Swindon Council says it can no longer pay the £331,000 a year it provides to Swindon Dial A Ride as the contract it has with the charity breaks EU laws.

The council says it is committed to providing a Dial a Ride service in the town, but will put the contract for it out to tender on the open market as it has to ensure value-for-money for council tax payers.

The charity will be able to put in a bid to run the service but it will have to compete against other private companies and the cheapest is likely to win. The current funding arrangements with Swindon Dial A Ride will continue for six months until the new contract with whoever wins the bid is finalised.

The procurement advisory group, which makes recommendations to cabinet, took the decision. The announcement throws the future of the charity into doubt as it is almost solely funded by the council.

Evelyn Ryder, director of Swindon Dial A Ride, said the charity had not been kept informed about council meetings to discuss the future of the service. She said: “The first I knew was when someone from the Swindon Advertiser called our office last week.”

The charity would consider bidding for the contract if the terms were favourable, she said.

“If it is work we feel a charity can do, we do have an opportunity to bid just like everyone else,” she said “But we would still be a charity and would have to apply for other funding.”

Swindon Dial a Ride operates 15 buses to take people who would otherwise be unable to use public transport to appointments, to meet friends or to go shopping. It made 50,000 single journeys last year.

The Conservative-run council threatened to cut £50,000 from Dial A Ride’s funding at the end of last year, but backed down in the face of fierce opposition from other councillors and members of the public.

The Labour group on the council believes that putting the Dial A Ride contract out to tender will end up meaning customers having to pay more to use the service.

Coun Derique Montaut, leader of the Labour group, said: “Despite all the talk of council funding to Dial A Ride breaching EU law, something disputed by commercial solicitors, and the Conservative administration publicly supporting the basic values of what Dial a Ride represents, it is quite clear that the replacing of Swindon's Dial A Ride service with a private-sector transport firm is a money-making exercise.”

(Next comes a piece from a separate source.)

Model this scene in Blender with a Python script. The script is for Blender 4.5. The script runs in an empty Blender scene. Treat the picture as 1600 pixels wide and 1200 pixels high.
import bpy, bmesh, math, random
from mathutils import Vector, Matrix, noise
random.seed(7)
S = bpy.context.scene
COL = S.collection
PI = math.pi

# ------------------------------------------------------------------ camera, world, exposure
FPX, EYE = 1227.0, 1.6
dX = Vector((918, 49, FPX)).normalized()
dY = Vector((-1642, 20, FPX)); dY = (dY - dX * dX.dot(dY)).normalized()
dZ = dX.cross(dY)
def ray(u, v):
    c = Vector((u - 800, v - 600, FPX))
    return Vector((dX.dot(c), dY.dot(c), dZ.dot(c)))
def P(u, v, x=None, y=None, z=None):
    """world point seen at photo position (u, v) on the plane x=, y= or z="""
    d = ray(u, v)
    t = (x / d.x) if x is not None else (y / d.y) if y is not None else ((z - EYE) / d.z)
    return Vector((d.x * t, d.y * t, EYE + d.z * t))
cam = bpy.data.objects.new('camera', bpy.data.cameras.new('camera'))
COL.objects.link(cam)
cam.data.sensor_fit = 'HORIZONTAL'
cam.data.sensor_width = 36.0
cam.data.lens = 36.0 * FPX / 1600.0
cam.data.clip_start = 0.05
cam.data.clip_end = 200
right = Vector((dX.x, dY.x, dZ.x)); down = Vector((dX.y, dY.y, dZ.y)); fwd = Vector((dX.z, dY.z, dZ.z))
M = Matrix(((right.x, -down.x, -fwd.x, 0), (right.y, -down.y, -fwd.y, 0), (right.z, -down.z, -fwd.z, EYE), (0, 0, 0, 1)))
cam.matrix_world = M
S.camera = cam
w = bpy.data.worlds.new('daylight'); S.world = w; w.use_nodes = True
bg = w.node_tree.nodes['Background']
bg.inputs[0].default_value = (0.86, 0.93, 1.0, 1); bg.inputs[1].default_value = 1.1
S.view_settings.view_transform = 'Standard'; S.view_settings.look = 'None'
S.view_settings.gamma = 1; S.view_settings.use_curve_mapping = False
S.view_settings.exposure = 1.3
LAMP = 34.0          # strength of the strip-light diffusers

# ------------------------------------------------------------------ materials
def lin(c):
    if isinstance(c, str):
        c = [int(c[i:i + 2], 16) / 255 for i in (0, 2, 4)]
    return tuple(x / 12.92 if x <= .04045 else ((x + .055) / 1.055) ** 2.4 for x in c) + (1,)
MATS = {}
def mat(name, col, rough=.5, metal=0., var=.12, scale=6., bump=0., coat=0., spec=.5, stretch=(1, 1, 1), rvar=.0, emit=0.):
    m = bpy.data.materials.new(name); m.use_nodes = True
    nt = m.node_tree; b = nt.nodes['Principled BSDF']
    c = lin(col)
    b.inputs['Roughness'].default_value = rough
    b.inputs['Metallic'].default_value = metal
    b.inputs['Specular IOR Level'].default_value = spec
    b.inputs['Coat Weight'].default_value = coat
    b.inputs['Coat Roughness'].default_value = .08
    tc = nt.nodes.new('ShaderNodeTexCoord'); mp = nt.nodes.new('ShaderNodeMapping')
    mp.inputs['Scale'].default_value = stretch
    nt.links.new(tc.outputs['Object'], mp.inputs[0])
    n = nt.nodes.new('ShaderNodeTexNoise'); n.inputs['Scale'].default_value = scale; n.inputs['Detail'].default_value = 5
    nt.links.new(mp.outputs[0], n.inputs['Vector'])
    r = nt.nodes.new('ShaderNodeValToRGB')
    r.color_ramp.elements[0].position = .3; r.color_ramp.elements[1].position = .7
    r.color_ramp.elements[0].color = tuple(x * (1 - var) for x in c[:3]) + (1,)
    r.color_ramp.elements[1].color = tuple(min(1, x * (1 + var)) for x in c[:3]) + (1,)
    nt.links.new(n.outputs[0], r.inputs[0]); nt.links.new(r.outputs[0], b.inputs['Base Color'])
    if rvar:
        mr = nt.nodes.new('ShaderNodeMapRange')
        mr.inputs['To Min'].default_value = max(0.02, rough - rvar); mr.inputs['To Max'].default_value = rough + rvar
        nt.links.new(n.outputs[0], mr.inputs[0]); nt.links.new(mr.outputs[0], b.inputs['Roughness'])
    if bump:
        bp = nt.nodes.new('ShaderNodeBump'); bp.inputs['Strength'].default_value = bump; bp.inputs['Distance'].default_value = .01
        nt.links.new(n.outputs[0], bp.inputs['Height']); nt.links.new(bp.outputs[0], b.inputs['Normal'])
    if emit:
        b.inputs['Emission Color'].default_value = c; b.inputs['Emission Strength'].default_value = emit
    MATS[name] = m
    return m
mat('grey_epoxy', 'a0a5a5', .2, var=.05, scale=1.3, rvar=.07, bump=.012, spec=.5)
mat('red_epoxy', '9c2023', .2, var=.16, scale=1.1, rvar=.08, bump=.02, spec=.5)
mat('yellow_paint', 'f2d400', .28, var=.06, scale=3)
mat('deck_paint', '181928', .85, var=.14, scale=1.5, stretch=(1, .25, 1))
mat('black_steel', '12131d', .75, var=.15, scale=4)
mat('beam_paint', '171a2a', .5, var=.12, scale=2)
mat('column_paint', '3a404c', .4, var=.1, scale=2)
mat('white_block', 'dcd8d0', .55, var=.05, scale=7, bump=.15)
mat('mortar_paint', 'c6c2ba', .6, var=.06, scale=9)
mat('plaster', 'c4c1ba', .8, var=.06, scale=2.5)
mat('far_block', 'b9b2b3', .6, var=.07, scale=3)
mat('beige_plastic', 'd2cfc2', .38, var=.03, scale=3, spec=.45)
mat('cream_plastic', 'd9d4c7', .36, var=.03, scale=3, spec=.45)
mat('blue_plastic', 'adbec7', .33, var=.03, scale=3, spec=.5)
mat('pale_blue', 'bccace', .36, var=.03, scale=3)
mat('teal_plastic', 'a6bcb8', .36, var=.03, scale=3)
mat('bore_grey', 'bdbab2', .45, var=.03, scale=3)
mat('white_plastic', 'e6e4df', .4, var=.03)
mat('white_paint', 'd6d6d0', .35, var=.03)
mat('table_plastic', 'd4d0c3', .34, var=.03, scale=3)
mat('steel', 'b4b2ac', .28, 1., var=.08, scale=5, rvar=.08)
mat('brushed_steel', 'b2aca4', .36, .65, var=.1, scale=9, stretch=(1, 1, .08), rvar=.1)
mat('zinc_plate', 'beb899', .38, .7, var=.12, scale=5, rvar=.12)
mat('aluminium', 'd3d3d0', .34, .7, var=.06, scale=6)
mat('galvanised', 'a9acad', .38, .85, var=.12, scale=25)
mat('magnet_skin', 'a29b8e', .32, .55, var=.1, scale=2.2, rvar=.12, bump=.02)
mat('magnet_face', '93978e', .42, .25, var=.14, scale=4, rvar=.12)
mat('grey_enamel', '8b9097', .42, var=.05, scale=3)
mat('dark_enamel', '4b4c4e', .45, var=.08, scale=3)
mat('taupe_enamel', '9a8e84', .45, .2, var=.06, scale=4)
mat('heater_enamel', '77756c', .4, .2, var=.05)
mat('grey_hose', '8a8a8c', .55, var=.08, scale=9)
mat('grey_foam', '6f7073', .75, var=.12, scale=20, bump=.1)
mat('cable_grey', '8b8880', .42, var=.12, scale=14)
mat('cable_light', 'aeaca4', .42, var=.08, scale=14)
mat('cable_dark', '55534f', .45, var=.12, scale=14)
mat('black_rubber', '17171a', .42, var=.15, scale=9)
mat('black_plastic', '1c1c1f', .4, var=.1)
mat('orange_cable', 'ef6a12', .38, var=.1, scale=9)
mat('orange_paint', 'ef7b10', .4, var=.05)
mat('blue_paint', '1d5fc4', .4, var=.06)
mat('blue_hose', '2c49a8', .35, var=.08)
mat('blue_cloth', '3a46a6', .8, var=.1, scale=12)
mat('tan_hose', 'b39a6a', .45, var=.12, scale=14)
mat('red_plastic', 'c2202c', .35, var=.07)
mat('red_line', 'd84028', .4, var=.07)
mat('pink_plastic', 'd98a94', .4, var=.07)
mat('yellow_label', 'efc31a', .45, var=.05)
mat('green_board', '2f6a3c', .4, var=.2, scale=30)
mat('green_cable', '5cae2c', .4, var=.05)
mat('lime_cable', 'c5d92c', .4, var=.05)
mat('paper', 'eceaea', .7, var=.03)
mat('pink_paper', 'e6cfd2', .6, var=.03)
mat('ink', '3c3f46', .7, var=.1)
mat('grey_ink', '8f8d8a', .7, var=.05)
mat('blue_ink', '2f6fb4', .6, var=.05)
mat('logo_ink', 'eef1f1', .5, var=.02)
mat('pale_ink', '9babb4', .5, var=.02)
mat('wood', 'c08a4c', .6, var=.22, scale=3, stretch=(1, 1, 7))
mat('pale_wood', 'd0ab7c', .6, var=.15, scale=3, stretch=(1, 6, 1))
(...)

Gavin Calthrop, head of communications at Swindon Council, said: “Swindon Dial A Ride has provided the Dial A Ride services for Swindon Borough Council since 1997. These were provided through a grant, £331K in 2009/2010, paid on a quarterly basis.

“During 2009, a review of the Dial A Ride service was undertaken and it was established that the current arrangement of providing a grant to Swindon Dial A Ride, does not conform to current European law.

“In order to maintain continuity of service to the public, an interim agreement for six months is urgently being put in place with Swindon Dial A Ride until the services are formally tendered to the open market.”